Work From Home? How Your At-Home Office Impacts Your Carbon Footprint

Have you noticed that the stereotypical “nine-to-five” workday is becoming increasingly rare?

Chances are, you have a few friends or acquaintances who telecommute or work from home. Due to the Internet, technological advances, and increased methods of wireless communication, telecommuting is fast becoming the way of the future.
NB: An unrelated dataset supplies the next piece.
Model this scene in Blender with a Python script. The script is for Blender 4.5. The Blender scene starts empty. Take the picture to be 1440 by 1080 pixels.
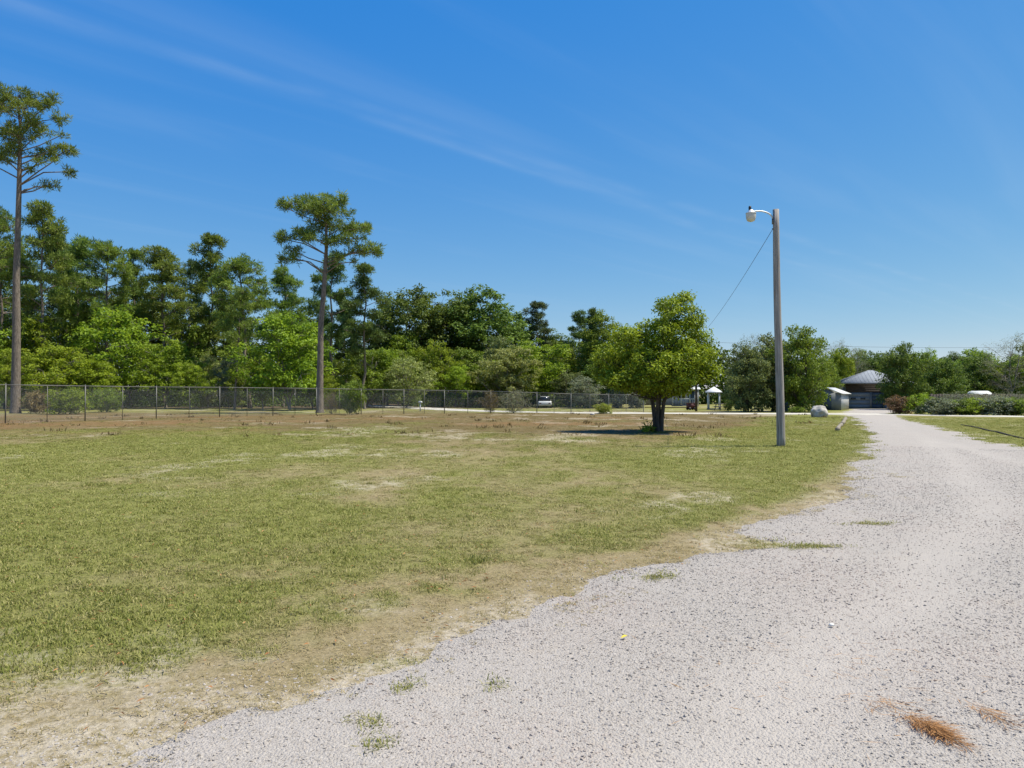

So, just how bad is telecommuting for the environment’s carbon footprint? Fortunately, “work from home” situations are some of the greenest: much more carbon neutral than those that require a traditional commute via car, public transportation, etc. Find our top tips for a green home workplace, below:

  1. If you’ll be setting up a home office, try to find a location or room that gets plenty of sunlight, so that you won’t need to rely on artificial lighting.  Not only does this practice reduce carbon emissions, a little sunlight can actually help improve your mood, energy, and health.
  2. If you must use artificial lighting, opt for energy efficient light bulbs, and be sure to turn off all lights when not in use.
  3. Consider purchasing sustainable furnishings – that’s right, you can now find “organic” desks, chairs, etc.
  4. Go paperless: As much as possible, use emails and other forms of paperless communication, instead of sending paper mail, invoices, etc. If you must print, utilize recycled paper and print on both sides.
  5. Lower the brightness on your mobile devices, laptops, tablets, and other electronics, and only charge them for the amount of time needed to replenish the (likely rechargeable) batteries. Keep your devices in power-saving mode so they “sleep” when you step away from your desk. Use power strips for multiple devices, and unplug when not in use.